▸ Dataset section
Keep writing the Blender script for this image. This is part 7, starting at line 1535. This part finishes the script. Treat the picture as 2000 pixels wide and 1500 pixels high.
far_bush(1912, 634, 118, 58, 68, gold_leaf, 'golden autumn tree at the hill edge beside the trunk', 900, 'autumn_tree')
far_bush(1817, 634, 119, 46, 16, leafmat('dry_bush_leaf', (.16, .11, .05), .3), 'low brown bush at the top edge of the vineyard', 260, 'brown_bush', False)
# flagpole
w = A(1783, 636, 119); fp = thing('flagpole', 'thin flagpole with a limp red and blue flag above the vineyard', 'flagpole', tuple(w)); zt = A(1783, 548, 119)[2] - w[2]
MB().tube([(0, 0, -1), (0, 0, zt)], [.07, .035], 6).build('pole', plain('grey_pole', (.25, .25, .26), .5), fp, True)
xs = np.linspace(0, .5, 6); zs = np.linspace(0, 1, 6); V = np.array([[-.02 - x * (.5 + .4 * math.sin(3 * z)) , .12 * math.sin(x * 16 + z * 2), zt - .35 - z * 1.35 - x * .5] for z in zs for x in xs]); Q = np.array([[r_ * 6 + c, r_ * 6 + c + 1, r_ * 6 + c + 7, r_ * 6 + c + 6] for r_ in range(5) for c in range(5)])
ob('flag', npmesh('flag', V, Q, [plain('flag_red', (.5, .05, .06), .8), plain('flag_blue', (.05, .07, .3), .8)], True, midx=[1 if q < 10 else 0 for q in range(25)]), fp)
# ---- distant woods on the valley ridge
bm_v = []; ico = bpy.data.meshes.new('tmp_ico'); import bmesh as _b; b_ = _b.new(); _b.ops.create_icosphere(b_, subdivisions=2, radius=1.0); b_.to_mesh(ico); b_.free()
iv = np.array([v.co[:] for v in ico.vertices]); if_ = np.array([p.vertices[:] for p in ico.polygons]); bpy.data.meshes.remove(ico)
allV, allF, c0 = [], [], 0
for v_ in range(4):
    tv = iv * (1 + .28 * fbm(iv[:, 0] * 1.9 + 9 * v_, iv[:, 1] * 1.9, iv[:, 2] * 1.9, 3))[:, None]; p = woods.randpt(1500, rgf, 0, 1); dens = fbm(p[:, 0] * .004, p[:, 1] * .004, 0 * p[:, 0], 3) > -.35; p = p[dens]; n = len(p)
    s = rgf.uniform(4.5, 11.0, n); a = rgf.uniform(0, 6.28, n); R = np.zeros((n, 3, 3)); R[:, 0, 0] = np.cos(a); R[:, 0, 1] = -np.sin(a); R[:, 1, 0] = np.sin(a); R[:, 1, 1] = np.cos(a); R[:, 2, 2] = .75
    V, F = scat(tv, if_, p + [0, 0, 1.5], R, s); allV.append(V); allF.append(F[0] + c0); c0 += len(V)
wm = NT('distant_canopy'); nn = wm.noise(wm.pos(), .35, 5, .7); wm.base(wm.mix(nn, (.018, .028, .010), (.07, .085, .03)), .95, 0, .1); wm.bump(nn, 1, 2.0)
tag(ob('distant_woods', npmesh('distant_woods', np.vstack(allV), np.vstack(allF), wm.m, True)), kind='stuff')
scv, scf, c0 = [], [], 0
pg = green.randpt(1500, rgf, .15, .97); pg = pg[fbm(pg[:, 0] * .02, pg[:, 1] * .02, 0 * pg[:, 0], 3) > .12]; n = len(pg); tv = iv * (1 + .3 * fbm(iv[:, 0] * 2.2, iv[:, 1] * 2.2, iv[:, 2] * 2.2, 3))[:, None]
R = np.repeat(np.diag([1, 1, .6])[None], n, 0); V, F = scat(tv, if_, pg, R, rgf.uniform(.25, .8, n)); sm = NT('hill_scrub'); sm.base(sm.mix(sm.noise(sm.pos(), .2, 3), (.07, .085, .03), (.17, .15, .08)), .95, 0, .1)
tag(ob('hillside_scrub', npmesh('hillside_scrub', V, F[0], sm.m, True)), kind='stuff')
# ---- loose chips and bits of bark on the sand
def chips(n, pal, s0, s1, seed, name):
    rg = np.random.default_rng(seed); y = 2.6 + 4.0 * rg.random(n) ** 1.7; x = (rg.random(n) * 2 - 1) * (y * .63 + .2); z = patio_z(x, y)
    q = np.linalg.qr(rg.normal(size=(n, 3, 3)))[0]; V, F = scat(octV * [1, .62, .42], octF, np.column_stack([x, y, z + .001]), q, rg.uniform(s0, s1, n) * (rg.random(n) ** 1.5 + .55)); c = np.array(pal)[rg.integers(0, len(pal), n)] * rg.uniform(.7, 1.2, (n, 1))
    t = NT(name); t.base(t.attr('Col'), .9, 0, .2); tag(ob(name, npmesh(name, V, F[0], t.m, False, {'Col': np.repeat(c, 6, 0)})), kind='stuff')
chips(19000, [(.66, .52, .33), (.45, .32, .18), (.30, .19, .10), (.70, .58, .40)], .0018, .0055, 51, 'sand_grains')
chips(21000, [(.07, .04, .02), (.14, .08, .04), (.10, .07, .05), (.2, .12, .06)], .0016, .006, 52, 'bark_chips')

▸ Given exercise
Please repeat the material above, word for word and in full.

▸ Response below
Keep writing the Blender script for this image. This is part 7, starting at line 1535. This part finishes the script. Treat the picture as 2000 pixels wide and 1500 pixels high.
far_bush(1912, 634, 118, 58, 68, gold_leaf, 'golden autumn tree at the hill edge beside the trunk', 900, 'autumn_tree')
far_bush(1817, 634, 119, 46, 16, leafmat('dry_bush_leaf', (.16, .11, .05), .3), 'low brown bush at the top edge of the vineyard', 260, 'brown_bush', False)
# flagpole
w = A(1783, 636, 119); fp = thing('flagpole', 'thin flagpole with a limp red and blue flag above the vineyard', 'flagpole', tuple(w)); zt = A(1783, 548, 119)[2] - w[2]
MB().tube([(0, 0, -1), (0, 0, zt)], [.07, .035], 6).build('pole', plain('grey_pole', (.25, .25, .26), .5), fp, True)
xs = np.linspace(0, .5, 6); zs = np.linspace(0, 1, 6); V = np.array([[-.02 - x * (.5 + .4 * math.sin(3 * z)) , .12 * math.sin(x * 16 + z * 2), zt - .35 - z * 1.35 - x * .5] for z in zs for x in xs]); Q = np.array([[r_ * 6 + c, r_ * 6 + c + 1, r_ * 6 + c + 7, r_ * 6 + c + 6] for r_ in range(5) for c in range(5)])
ob('flag', npmesh('flag', V, Q, [plain('flag_red', (.5, .05, .06), .8), plain('flag_blue', (.05, .07, .3), .8)], True, midx=[1 if q < 10 else 0 for q in range(25)]), fp)
# ---- distant woods on the valley ridge
bm_v = []; ico = bpy.data.meshes.new('tmp_ico'); import bmesh as _b; b_ = _b.new(); _b.ops.create_icosphere(b_, subdivisions=2, radius=1.0); b_.to_mesh(ico); b_.free()
iv = np.array([v.co[:] for v in ico.vertices]); if_ = np.array([p.vertices[:] for p in ico.polygons]); bpy.data.meshes.remove(ico)
allV, allF, c0 = [], [], 0
for v_ in range(4):
    tv = iv * (1 + .28 * fbm(iv[:, 0] * 1.9 + 9 * v_, iv[:, 1] * 1.9, iv[:, 2] * 1.9, 3))[:, None]; p = woods.randpt(1500, rgf, 0, 1); dens = fbm(p[:, 0] * .004, p[:, 1] * .004, 0 * p[:, 0], 3) > -.35; p = p[dens]; n = len(p)
    s = rgf.uniform(4.5, 11.0, n); a = rgf.uniform(0, 6.28, n); R = np.zeros((n, 3, 3)); R[:, 0, 0] = np.cos(a); R[:, 0, 1] = -np.sin(a); R[:, 1, 0] = np.sin(a); R[:, 1, 1] = np.cos(a); R[:, 2, 2] = .75
    V, F = scat(tv, if_, p + [0, 0, 1.5], R, s); allV.append(V); allF.append(F[0] + c0); c0 += len(V)
wm = NT('distant_canopy'); nn = wm.noise(wm.pos(), .35, 5, .7); wm.base(wm.mix(nn, (.018, .028, .010), (.07, .085, .03)), .95, 0, .1); wm.bump(nn, 1, 2.0)
tag(ob('distant_woods', npmesh('distant_woods', np.vstack(allV), np.vstack(allF), wm.m, True)), kind='stuff')
scv, scf, c0 = [], [], 0
pg = green.randpt(1500, rgf, .15, .97); pg = pg[fbm(pg[:, 0] * .02, pg[:, 1] * .02, 0 * pg[:, 0], 3) > .12]; n = len(pg); tv = iv * (1 + .3 * fbm(iv[:, 0] * 2.2, iv[:, 1] * 2.2, iv[:, 2] * 2.2, 3))[:, None]
R = np.repeat(np.diag([1, 1, .6])[None], n, 0); V, F = scat(tv, if_, pg, R, rgf.uniform(.25, .8, n)); sm = NT('hill_scrub'); sm.base(sm.mix(sm.noise(sm.pos(), .2, 3), (.07, .085, .03), (.17, .15, .08)), .95, 0, .1)
tag(ob('hillside_scrub', npmesh('hillside_scrub', V, F[0], sm.m, True)), kind='stuff')
# ---- loose chips and bits of bark on the sand
def chips(n, pal, s0, s1, seed, name):
    rg = np.random.default_rng(seed); y = 2.6 + 4.0 * rg.random(n) ** 1.7; x = (rg.random(n) * 2 - 1) * (y * .63 + .2); z = patio_z(x, y)
    q = np.linalg.qr(rg.normal(size=(n, 3, 3)))[0]; V, F = scat(octV * [1, .62, .42], octF, np.column_stack([x, y, z + .001]), q, rg.uniform(s0, s1, n) * (rg.random(n) ** 1.5 + .55)); c = np.array(pal)[rg.integers(0, len(pal), n)] * rg.uniform(.7, 1.2, (n, 1))
    t = NT(name); t.base(t.attr('Col'), .9, 0, .2); tag(ob(name, npmesh(name, V, F[0], t.m, False, {'Col': np.repeat(c, 6, 0)})), kind='stuff')
chips(19000, [(.66, .52, .33), (.45, .32, .18), (.30, .19, .10), (.70, .58, .40)], .0018, .0055, 51, 'sand_grains')
chips(21000, [(.07, .04, .02), (.14, .08, .04), (.10, .07, .05), (.2, .12, .06)], .0016, .006, 52, 'bark_chips')